Zubaida Akbar [00:22:18] There are many ways that Afghans can be helped right now, but these days, when I talk to anyone in Afghanistan or any Afghan in any part of the world, the biggest feeling they’re going through is abandonment. They think they have been left behind and that they have zero power and telling their story the way it has to be told. I hope that so many Afghans’ lives lost and American lives lost- and people, other people, just people who came with good intentions in Afghanistan to help the country and lost their lives. All of these sacrifices are a lesson to us.  That our politicians will start these wars in different countries in the name of bringing democracy in the name of fighting extremism.

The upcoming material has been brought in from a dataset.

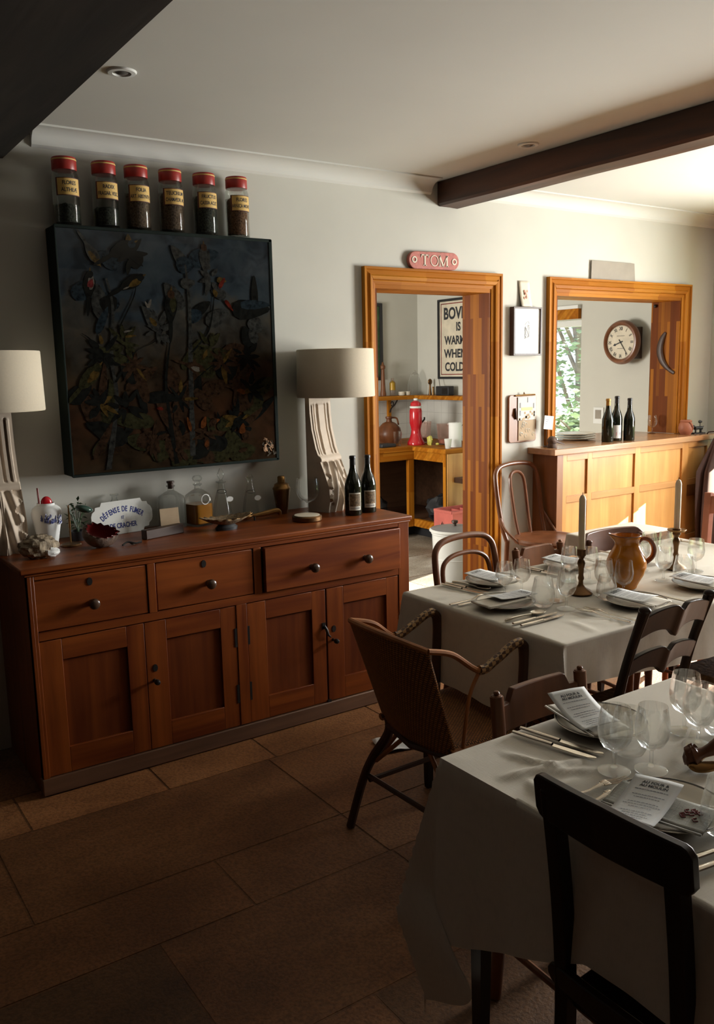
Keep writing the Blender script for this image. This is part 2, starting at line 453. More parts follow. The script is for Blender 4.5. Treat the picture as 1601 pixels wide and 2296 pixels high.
BO = (3.935, 5.125, 0, 1.97)          # serving hatch opening (counter runs through it)
wall_with_holes('wall_back', 'Y', W, WB, -1.3, XR+.2, 0, CEIL, [DO, (BO[0], BO[1], 1.0, BO[3])])
wall_with_holes('wall_right', 'X', XR, XR+.2, -2.6, W, 0, CEIL, [(1.15, 2.45, .85, 2.20), (2.62, 3.38, .05, 2.12)])  # openings for the assumed dining window and the added glazed door
wall_with_holes('wall_left', 'X', -1.5, -1.3, -2.6, WB, 0, CEIL, [], 'dark_wall')
wall_with_holes('wall_front', 'Y', -2.8, -2.6, -1.5, XR+.2, 0, CEIL, [], 'dark_wall')
wall_with_holes('wall_kitchen_back', 'Y', KY, KY+.2, .7, KX+.2, 0, CEIL, [])
wall_with_holes('wall_kitchen_right', 'X', KX, KX+.2, WB, KY, 0, CEIL, [(4.85, 5.49, .06, 1.90)])
wall_with_holes('wall_kitchen_left', 'X', .7, .9, WB, KY, 0, CEIL, [(4.9, 6.1, .8, 1.95)])  # opening added for the unseen kitchen fill window
struct(MB().box(-1.5, XR+.2, -2.8, WB, CEIL, CEIL+.1).build('ceiling', 'ceil', smooth=0))
struct(MB().box(.7, KX+.2, WB, KY+.2, CEIL, CEIL+.1).build('ceiling_kitchen', 'ceil', smooth=0))

# flagstone floor: one sheet of separate slabs with their own tone
def floor():
    m = MB(); tones = []
    def slab(x0, x1, y0, y1, tone):
        g = .004; h = .0015*random.random()
        b = len(m.f); m.box(x0+g, x1-g, y0+g, y1-g, -.04, -.004+h)
        tones.extend([tone]*(len(m.f)-b))
    rows = [(2.93, 3.22, [-1.3, -.1, .6, 1.1, 1.56, 2.15, 2.8, 3.5, 4.2, 5.0, 5.7, 6.5, 7.2]), (2.39, 2.93, [-1.3, -.4, .47, 1.52, 2.3, 3.1, 4.0, 4.8, 5.6, 6.4, 7.2]),
            (2.10, 2.39, [-1.3, -.6, .15, 1.03, 1.52, 2.4, 3.3, 4.1, 5.1, 6, 7.2]), (1.60, 2.10, [-1.3, -.5, .05, .73, 1.53, 2.3, 3.1, 4, 5, 6, 7.2]),
            (1.05, 1.60, [-1.3, -.2, .5, 1.1, 1.9, 2.7, 3.6, 4.5, 5.6, 7.2]), (.5, 1.05, [-1.3, -.4, .3, 1.2, 2, 2.9, 3.8, 4.9, 6, 7.2]),
            (-.1, .5, [-1.3, 0, .8, 1.7, 2.6, 3.5, 4.5, 5.5, 7.2]), (-1, -.1, [-1.3, -.3, .7, 1.9, 3, 4, 5, 7.2]), (-2.6, -1, [-1.3, .4, 2, 4, 7.2]), (3.22, 3.88, [-1.3, .2, 1.2, 2.4, 3.3, 4.2, 5.3, 6.2, 7.2])]
    y = 3.88
    while y < KY-.01:
        y2 = min(y+.56, KY); xs = [.9]; x = .9+.3*random.random()
        while x < KX-.3: xs.append(x+.2); x += .6+.25*random.random()
        xs.append(KX); rows.append((y, y2, xs)); y = y2
    for y0, y1, xs in rows:
        xs = sorted({min(x, XR) for x in xs})
        for i in range(len(xs)-1):
            k = .9+.25*random.random(); tone = (k, k*.98, k*.96)
            if y0 == 2.93: tone = (1.5*k, 1.5*k, 1.5*k)
            if y0 == 1.6 and xs[i] == .05: tone = (.55, .6, .62)
            if y0 == 1.05 and xs[i] == 1.1: tone = (.6, .64, .66)
            if y0 >= 3.22 and y0 >= 3.8: tone = (1.5*k, 2.9*k, 6.0*k)
            slab(xs[i], xs[i+1], y0, y1, tone)
    b = len(m.f); m.box(-1.3, XR, -2.6, WB, -.06, -.0045); m.box(.9, KX, WB, KY, -.06, -.0045); tones.extend([(.7, .7, .7)]*(len(m.f)-b))
    me = bpy.data.meshes.new('floor'); me.from_pydata(m.v, [], m.f); me.update()
    ca = me.color_attributes.new('tone', 'FLOAT_COLOR', 'CORNER')
    for p in me.polygons:
        for li in p.loop_indices: ca.data[li].color = (*tones[p.index], 1)
    me.materials.append(M['floor'])
    o = bpy.data.objects.new('floor', me); col.objects.link(o); struct(o)
floor()

# cornice: a plaster cove that stops short of each beam
def cornice(name, x0, x1):
    prof = [(W, 2.436)]
    for i in range(9):
        a = i/8*PI/2
        prof.append((W-.012-.075*(1-math.cos(a)), 2.446+.052*math.sin(a)))
    prof += [(W-.098, 2.498), (W-.098, CEIL), (W, CEIL)]
    m = MB(); m.prism(prof, x0, x1, axis='X')
    struct(m.build(name, 'ceil', smooth=30))
cornice('trim_1', .975, 2.995); cornice('trim_2', 3.40, XR); cornice('trim_3', -1.3, .30)

# beams
def rough_beam(name, x0, x1, y0, y1, z0, z1, mat, label, seed):
    m = MB(); n = 60
    sec = [(x0, z1), (x0, z0+.012), (x0+.012, z0), (x1-.012, z0), (x1, z0+.012), (x1, z1)]
    def fn(u, v):
        k = u*(len(sec)-1); i = int(min(k, len(sec)-2)); t = k-i
        x = sec[i][0]*(1-t)+sec[i+1][0]*t; z = sec[i][1]*(1-t)+sec[i+1][1]*t; y = y0+(y1-y0)*v
        e = .005*noise.noise(Vector((x*9+seed, y*2.2, z*9)))
        return (x+e, y, z+(e if z < z1-.01 else 0))
    m.grid(fn, 20, n)
    m.add([(p[0], y1, p[1]) for p in sec], [tuple(range(len(sec)))]); m.add([(p[0], y0, p[1]) for p in sec], [tuple(range(len(sec)))])
    o = m.build(name, mat, smooth=40); tag(o, label, 'beam')
rough_beam('ceiling_beam', 3.04, 3.19, -2.59, W-.004, 2.382, CEIL-.002, 'beam', 'red-brown timber ceiling beam meeting the wall above the doorway', 1)
rough_beam('ceiling_beam', .40, .876, -2.59, W-.004, 2.382, CEIL-.002, 'beam_dark', 'broad black timber beam across the upper left corner', 5)

# door casing and serving hatch casing: stepped moulding round a deep jamb lining
def casing(name, x0, x1, ztop, ox0, ox1, oz, zb, hooks=True):
    d = thing(name, '', ''); del d['label']; del d['category']; struct(d)
    def leg(xi, xo, nm):
        m = MB(); s = 1 if xo > xi else -1; wd = abs(xo-xi)
        prof = [(0, 0), (0, .016), (.012, .020), (.018, .020), (.022, .030), (.034, .034), (.040, .034), (.046, .027), (wd-.016, .024), (wd-.012, .030), (wd, .030), (wd, 0)]
        tops = []
        vs = []; n = len(prof)
        for a, h in prof: vs.append((xi+s*a, W-h, zb))
        for a, h in prof: vs.append((xi+s*a, W-h, ztop+a*(oz-ztop)/wd))
        m.add(vs, [(i, (i+1) % n, n+(i+1) % n, n+i) for i in range(n)]+[tuple(range(n)), tuple(range(n, 2*n))])
        m.build(nm, 'stave_z', d, smooth=20)
    leg(x0, ox0, 'casing_left'); leg(x1, ox1, 'casing_right')
    m = MB(); wd = oz-ztop
    prof = [(0, 0), (0, .016), (.012, .020), (.018, .020), (.022, .030), (.034, .034), (.040, .034), (.046, .027), (wd-.016, .024), (wd-.012, .030), (wd, .030), (wd, 0)]
    n = len(prof); vs = []
    for a, h in prof: vs.append((x0-a/wd*(x0-ox0), W-h, ztop+a))
    for a, h in prof: vs.append((x1+a/wd*(ox1-x1), W-h, ztop+a))
    m.add(vs, [(i, (i+1) % n, n+(i+1) % n, n+i) for i in range(n)]+[tuple(range(n)), tuple(range(n, 2*n))])
    m.build('casing_head', 'stave_x', d, smooth=20)
    j0, j1 = W-.012, WB+.012
    MB().box(x0-.012, x0+.012, j0, j1, zb, ztop-.02).build('jamb_left', 'stave_jamb', d, smooth=0)
    MB().box(x1-.012, x1+.012, j0, j1, zb, ztop-.02).build('jamb_right', 'stave_jamb', d, smooth=0)
    MB().box(x0-.012, x1+.012, j0, j1, ztop-.02, ztop+.01).build('jamb_head', 'stave_x', d, smooth=0)
    return d
casing('door_1', 2.617, 3.412, 1.968, 2.545, 3.487, 2.053, 0)
casing('window_1', 3.935, 5.130, 1.968, 3.863, 5.222, 2.053, 1.064)

# kitchen window (tall narrow glazed door) and assumed dining window
def glazed(name, axis, d, a0, a1, z0, z1, bars, mat='stave_z', rail=None):
    g = thing(name, '', '', (0, 0, 0)); del g['label']; del g['category']; struct(g)
    def bx(p0, p1, e0, e1, q0, q1): 
        return MB().box(d+p0, d+p1, e0, e1, q0, q1)
    f = .05
    m = MB()
    for e in ((a0, a0+f, z0, z1), (a1-f, a1, z0, z1), (a0+f, a1-f, z1-f, z1), (a0+f, a1-f, z0, z0+f)): m.box(d+.08, d+.13, *e)
    m.build('window_frame', mat, g, smooth=0)
    for b in bars: MB().box(d+.085, d+.125, b-.02, b+.02, z0+f, z1-f).build('mullion', mat, g, smooth=0)
    if rail: MB().box(d+.08, d+.13, a0+f, a1-f, *rail).build('lock_rail', mat, g, smooth=0)
    MB().box(d+.10, d+.106, a0+f, a1-f, z0+f, z1-f).build('pane', 'pane', g, smooth=0)
    return g
glazed('window_2', 'X', KX, 4.85, 5.49, .06, 1.90, [], 'white')
glazed('assumed_window_3', 'X', XR, 1.15, 2.45, .85, 2.20, [1.80])  # unseen window, assumed as the source of the daylight from the right
glazed('added_window_5', 'X', XR, 2.62, 3.38, .05, 2.12, [], 'stave_z', (1.06, 1.16))  # unseen glazed door added so its jamb and rail trim the bar glint
glazed('added_window_4', 'X', .72, 4.9, 6.1, .8, 1.95, [5.5], 'white')  # unseen window, added to hold the kitchen fill light
MB().box(KX-.035, KX-.001, 4.855, 5.54, 1.905, 1.985).build('window_pelmet', 'stave_x', bpy.data.objects['window_2'], smooth=0)
MB().box(KX-.045, KX-.001, 4.852, 5.543, 1.985, 2.012).build('window_ledge', 'white', bpy.data.objects['window_2'], smooth=0)

# recessed ceiling lights
def downlight(x, y, label):
    t = thing('recessed_ceiling_light', label, 'ceiling light', (x, y, CEIL), 0, 'recessed ceiling lights')
    MB().lathe([(.026, -.001), (.030, -.007), (.044, -.006), (.047, -.002), (.047, 0)], 28).build('trim_ring', 'white', t, world=False)
    MB().lathe([(.026, -.001), (.022, -.004), (.013, -.008), (0, -.009)], 24).build('lamp', 'grey_rim', t, world=False)
downlight(1.062, 2.865, 'round recessed ceiling light beside the broad black beam')
downlight(2.898, 2.88, 'round recessed ceiling light beside the red-brown beam')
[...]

But what we see end up happening is extremism getting empowered and security getting increased and people losing their lives. And this is not good for any of us. Politicians are politicians, but we are all people. There are so many families who have- in the United States and around the world- who have lost their loved ones to this war. And I feel like the way we feel that our sacrifices were not honored by how the story of Afghanistan ended, the way it did- they feel the same way. And in that sense, I’m with them. And I hope that this is a lesson for all of us that we don’t let this happen again. 

Mark Leon Goldberg [00:23:50] Well, Zubaida, thank you so much for your time, and I just wish you all the best in your work and your efforts in rescuing the lives of your friends and family who are stuck. 

Zubaida Akbar [00:24:05] Thank you so much for talking to me. 

Mark Leon Goldberg [00:24:11] All right, well, thank you so much to Zubaida Akbar for speaking with me. I’m going to follow up with with her in a few weeks and check on the status of these Afghan female journalists currently in hiding in Kabul. Everything just seems so uncertain right now and just so awful and tragic in so many ways. Anyway, thank you for being a listener to this show. 

Mark Leon Goldberg [00:24:40] We’ll see you later, bye.